--- Task objective ---
Drop every picture. Then return, exactly, the lines from the beginning of the listing below through the one containing "bpy.data.objects if o.name.startswith('vest')][-1]".

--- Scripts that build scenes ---
"""
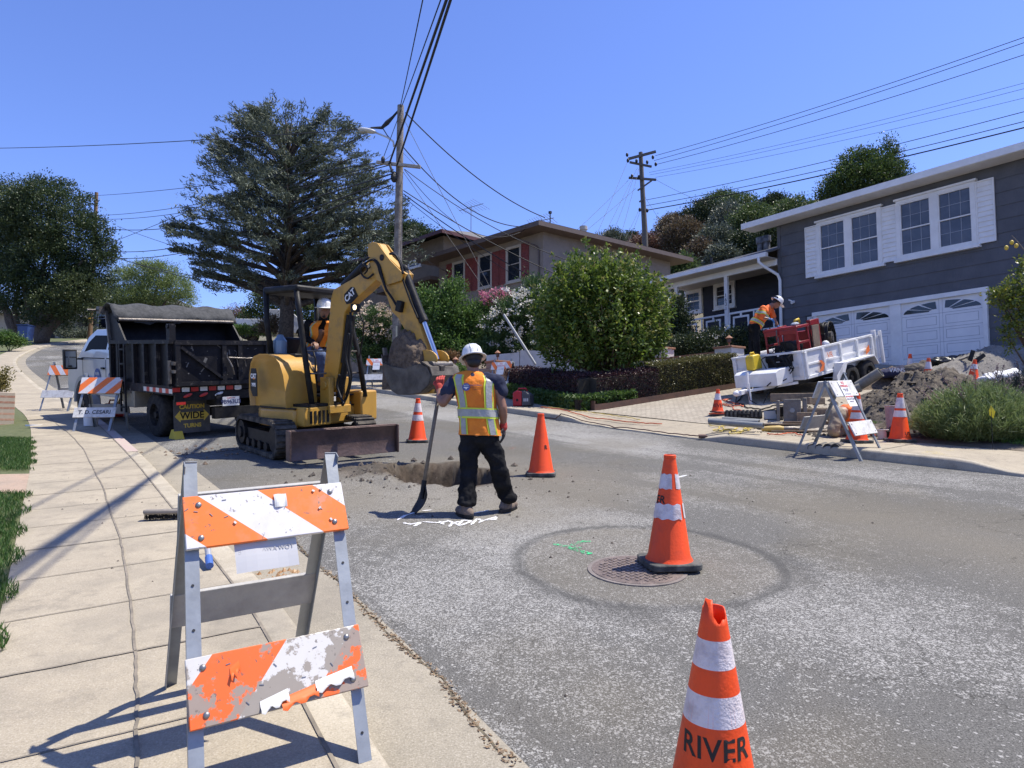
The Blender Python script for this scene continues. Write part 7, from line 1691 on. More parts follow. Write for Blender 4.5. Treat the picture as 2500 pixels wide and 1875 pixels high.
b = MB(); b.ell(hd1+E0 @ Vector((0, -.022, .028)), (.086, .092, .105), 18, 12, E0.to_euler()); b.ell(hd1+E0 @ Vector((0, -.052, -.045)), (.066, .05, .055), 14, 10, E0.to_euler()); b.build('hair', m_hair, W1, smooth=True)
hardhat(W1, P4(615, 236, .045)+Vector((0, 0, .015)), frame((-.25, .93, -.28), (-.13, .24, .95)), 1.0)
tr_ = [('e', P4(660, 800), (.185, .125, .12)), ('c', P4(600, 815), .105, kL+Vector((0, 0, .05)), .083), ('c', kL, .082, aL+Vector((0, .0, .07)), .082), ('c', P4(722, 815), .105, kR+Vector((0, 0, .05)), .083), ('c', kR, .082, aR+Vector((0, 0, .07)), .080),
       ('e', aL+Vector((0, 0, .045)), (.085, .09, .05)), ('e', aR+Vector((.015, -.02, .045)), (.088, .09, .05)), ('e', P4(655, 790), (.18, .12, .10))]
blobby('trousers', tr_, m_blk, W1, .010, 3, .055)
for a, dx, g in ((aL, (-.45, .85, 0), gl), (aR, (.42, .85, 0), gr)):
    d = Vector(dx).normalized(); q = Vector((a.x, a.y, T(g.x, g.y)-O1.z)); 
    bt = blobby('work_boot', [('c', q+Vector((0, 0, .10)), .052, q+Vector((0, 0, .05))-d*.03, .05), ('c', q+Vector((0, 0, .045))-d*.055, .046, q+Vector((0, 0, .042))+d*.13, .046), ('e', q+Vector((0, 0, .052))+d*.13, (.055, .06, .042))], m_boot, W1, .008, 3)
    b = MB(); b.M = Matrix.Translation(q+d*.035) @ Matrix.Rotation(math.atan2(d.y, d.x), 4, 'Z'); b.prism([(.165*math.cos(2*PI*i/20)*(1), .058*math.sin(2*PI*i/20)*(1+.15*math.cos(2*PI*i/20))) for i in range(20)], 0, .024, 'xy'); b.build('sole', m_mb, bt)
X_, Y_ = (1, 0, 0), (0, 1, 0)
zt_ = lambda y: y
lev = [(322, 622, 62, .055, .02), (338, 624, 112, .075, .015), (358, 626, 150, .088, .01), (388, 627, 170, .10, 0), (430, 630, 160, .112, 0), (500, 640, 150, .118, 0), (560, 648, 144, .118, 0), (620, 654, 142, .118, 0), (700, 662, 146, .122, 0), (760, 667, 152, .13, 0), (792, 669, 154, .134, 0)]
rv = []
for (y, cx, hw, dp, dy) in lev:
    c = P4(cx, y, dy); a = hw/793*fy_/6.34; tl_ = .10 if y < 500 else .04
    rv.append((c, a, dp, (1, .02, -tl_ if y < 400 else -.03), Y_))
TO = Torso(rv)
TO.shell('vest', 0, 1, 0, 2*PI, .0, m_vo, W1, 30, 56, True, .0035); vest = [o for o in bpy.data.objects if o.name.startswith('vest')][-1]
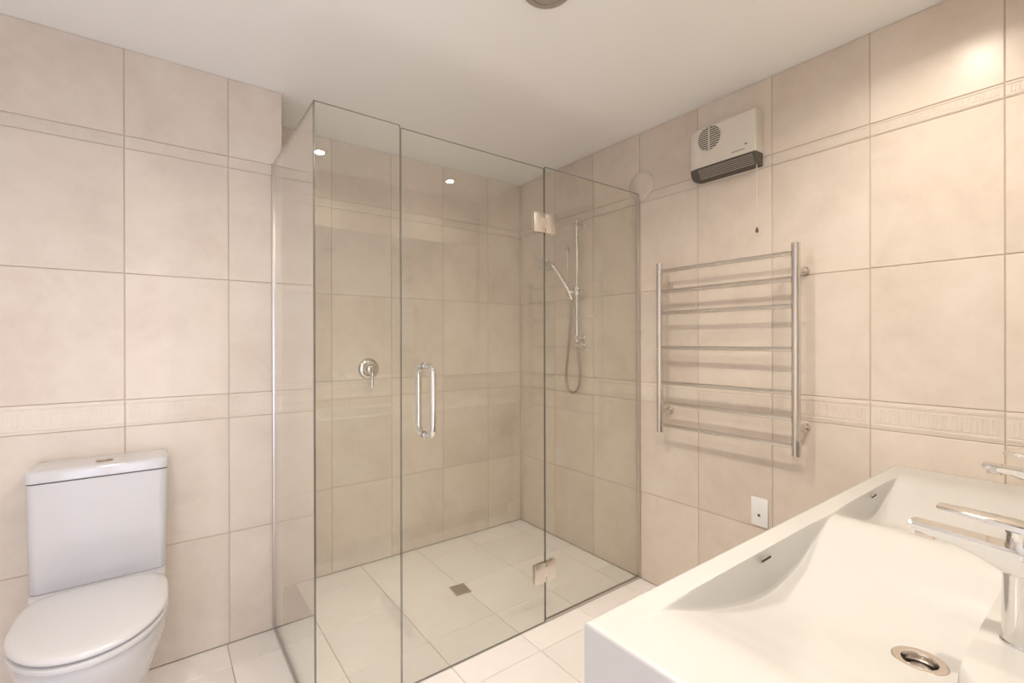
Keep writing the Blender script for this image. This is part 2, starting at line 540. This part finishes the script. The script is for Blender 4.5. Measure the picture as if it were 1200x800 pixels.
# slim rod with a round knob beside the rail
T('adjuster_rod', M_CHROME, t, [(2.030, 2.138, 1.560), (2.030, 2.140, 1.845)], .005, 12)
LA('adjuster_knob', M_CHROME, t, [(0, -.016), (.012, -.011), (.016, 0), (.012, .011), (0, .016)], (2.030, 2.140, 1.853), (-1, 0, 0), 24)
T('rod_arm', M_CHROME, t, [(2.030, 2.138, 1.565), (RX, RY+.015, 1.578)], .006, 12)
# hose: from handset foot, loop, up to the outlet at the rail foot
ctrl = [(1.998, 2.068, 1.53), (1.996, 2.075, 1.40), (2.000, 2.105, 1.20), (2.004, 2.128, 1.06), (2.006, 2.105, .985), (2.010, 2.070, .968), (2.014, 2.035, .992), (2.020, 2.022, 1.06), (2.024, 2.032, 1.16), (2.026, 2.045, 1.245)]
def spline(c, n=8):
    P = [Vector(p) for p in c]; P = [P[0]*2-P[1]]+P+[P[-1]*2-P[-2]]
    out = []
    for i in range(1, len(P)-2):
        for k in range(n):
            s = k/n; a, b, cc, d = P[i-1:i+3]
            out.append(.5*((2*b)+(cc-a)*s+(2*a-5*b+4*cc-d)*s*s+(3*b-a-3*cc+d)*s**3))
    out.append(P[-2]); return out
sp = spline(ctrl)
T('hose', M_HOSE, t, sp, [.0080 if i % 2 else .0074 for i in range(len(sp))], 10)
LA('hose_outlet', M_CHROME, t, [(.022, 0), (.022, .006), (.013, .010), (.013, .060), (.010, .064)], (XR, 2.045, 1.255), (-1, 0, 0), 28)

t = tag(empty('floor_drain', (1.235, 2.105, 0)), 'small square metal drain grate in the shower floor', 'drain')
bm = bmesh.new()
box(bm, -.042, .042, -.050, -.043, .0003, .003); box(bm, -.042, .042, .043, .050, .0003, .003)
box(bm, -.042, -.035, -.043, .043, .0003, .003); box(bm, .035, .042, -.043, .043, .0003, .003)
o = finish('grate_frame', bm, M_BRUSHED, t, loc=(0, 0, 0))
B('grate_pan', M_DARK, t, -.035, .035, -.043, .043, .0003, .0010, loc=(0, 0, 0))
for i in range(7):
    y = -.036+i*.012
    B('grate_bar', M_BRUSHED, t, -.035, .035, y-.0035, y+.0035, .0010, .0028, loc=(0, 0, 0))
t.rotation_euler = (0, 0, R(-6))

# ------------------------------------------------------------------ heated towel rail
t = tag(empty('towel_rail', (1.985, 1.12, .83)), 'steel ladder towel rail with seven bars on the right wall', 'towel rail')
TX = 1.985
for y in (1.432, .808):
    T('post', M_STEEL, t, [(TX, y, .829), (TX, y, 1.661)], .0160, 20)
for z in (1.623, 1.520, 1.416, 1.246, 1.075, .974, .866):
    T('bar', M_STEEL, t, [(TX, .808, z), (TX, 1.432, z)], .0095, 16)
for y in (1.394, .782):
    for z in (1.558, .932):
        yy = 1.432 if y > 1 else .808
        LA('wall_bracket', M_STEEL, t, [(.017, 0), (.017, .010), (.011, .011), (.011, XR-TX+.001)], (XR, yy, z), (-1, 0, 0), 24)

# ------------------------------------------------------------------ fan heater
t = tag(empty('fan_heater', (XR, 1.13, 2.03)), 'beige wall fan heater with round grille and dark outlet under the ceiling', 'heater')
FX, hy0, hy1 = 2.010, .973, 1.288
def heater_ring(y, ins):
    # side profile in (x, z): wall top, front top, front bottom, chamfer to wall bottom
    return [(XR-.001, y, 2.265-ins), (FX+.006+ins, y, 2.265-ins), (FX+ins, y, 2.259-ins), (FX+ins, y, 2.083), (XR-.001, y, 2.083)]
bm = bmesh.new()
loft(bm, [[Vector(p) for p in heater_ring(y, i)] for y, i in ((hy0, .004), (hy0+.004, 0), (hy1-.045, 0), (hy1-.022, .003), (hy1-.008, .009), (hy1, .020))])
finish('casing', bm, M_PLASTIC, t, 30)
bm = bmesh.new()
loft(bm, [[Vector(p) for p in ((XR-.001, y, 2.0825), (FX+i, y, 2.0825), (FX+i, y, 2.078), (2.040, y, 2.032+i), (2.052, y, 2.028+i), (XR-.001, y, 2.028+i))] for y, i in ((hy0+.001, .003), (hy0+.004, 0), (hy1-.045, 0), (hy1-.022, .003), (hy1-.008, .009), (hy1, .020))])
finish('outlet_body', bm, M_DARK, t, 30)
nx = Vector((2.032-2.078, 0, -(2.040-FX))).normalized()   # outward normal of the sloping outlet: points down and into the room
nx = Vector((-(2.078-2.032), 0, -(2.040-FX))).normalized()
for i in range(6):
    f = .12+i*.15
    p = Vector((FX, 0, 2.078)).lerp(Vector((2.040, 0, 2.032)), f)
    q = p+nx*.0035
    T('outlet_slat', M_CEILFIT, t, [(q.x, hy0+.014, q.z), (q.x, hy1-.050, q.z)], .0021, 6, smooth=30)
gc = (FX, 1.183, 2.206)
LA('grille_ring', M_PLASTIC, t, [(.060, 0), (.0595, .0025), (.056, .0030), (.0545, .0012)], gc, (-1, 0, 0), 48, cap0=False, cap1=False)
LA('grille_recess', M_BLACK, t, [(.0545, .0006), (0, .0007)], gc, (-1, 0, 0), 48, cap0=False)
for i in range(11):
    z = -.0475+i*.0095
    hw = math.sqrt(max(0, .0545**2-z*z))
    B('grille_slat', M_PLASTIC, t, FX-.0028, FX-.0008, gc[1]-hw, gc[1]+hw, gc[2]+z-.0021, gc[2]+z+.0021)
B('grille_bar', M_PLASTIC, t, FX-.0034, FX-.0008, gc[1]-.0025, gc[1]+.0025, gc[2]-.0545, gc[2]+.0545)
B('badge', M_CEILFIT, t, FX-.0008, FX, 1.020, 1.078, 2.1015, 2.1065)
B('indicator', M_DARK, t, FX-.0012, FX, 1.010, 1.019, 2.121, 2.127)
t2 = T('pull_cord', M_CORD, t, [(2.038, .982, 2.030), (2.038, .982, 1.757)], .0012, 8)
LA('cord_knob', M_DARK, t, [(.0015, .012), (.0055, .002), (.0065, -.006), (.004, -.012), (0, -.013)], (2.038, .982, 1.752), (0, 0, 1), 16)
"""
--- Output ---
The Blender Python script for this scene continues. Write part 7, from line 1691 on. More parts follow. Write for Blender 4.5. Treat the picture as 2500 pixels wide and 1875 pixels high.
b = MB(); b.ell(hd1+E0 @ Vector((0, -.022, .028)), (.086, .092, .105), 18, 12, E0.to_euler()); b.ell(hd1+E0 @ Vector((0, -.052, -.045)), (.066, .05, .055), 14, 10, E0.to_euler()); b.build('hair', m_hair, W1, smooth=True)
hardhat(W1, P4(615, 236, .045)+Vector((0, 0, .015)), frame((-.25, .93, -.28), (-.13, .24, .95)), 1.0)
tr_ = [('e', P4(660, 800), (.185, .125, .12)), ('c', P4(600, 815), .105, kL+Vector((0, 0, .05)), .083), ('c', kL, .082, aL+Vector((0, .0, .07)), .082), ('c', P4(722, 815), .105, kR+Vector((0, 0, .05)), .083), ('c', kR, .082, aR+Vector((0, 0, .07)), .080),
       ('e', aL+Vector((0, 0, .045)), (.085, .09, .05)), ('e', aR+Vector((.015, -.02, .045)), (.088, .09, .05)), ('e', P4(655, 790), (.18, .12, .10))]
blobby('trousers', tr_, m_blk, W1, .010, 3, .055)
for a, dx, g in ((aL, (-.45, .85, 0), gl), (aR, (.42, .85, 0), gr)):
    d = Vector(dx).normalized(); q = Vector((a.x, a.y, T(g.x, g.y)-O1.z)); 
    bt = blobby('work_boot', [('c', q+Vector((0, 0, .10)), .052, q+Vector((0, 0, .05))-d*.03, .05), ('c', q+Vector((0, 0, .045))-d*.055, .046, q+Vector((0, 0, .042))+d*.13, .046), ('e', q+Vector((0, 0, .052))+d*.13, (.055, .06, .042))], m_boot, W1, .008, 3)
    b = MB(); b.M = Matrix.Translation(q+d*.035) @ Matrix.Rotation(math.atan2(d.y, d.x), 4, 'Z'); b.prism([(.165*math.cos(2*PI*i/20)*(1), .058*math.sin(2*PI*i/20)*(1+.15*math.cos(2*PI*i/20))) for i in range(20)], 0, .024, 'xy'); b.build('sole', m_mb, bt)
X_, Y_ = (1, 0, 0), (0, 1, 0)
zt_ = lambda y: y
lev = [(322, 622, 62, .055, .02), (338, 624, 112, .075, .015), (358, 626, 150, .088, .01), (388, 627, 170, .10, 0), (430, 630, 160, .112, 0), (500, 640, 150, .118, 0), (560, 648, 144, .118, 0), (620, 654, 142, .118, 0), (700, 662, 146, .122, 0), (760, 667, 152, .13, 0), (792, 669, 154, .134, 0)]
rv = []
for (y, cx, hw, dp, dy) in lev:
    c = P4(cx, y, dy); a = hw/793*fy_/6.34; tl_ = .10 if y < 500 else .04
    rv.append((c, a, dp, (1, .02, -tl_ if y < 400 else -.03), Y_))
TO = Torso(rv)
TO.shell('vest', 0, 1, 0, 2*PI, .0, m_vo, W1, 30, 56, True, .0035); vest = [o for o in bpy.data.objects if o.name.startswith('vest')][-1]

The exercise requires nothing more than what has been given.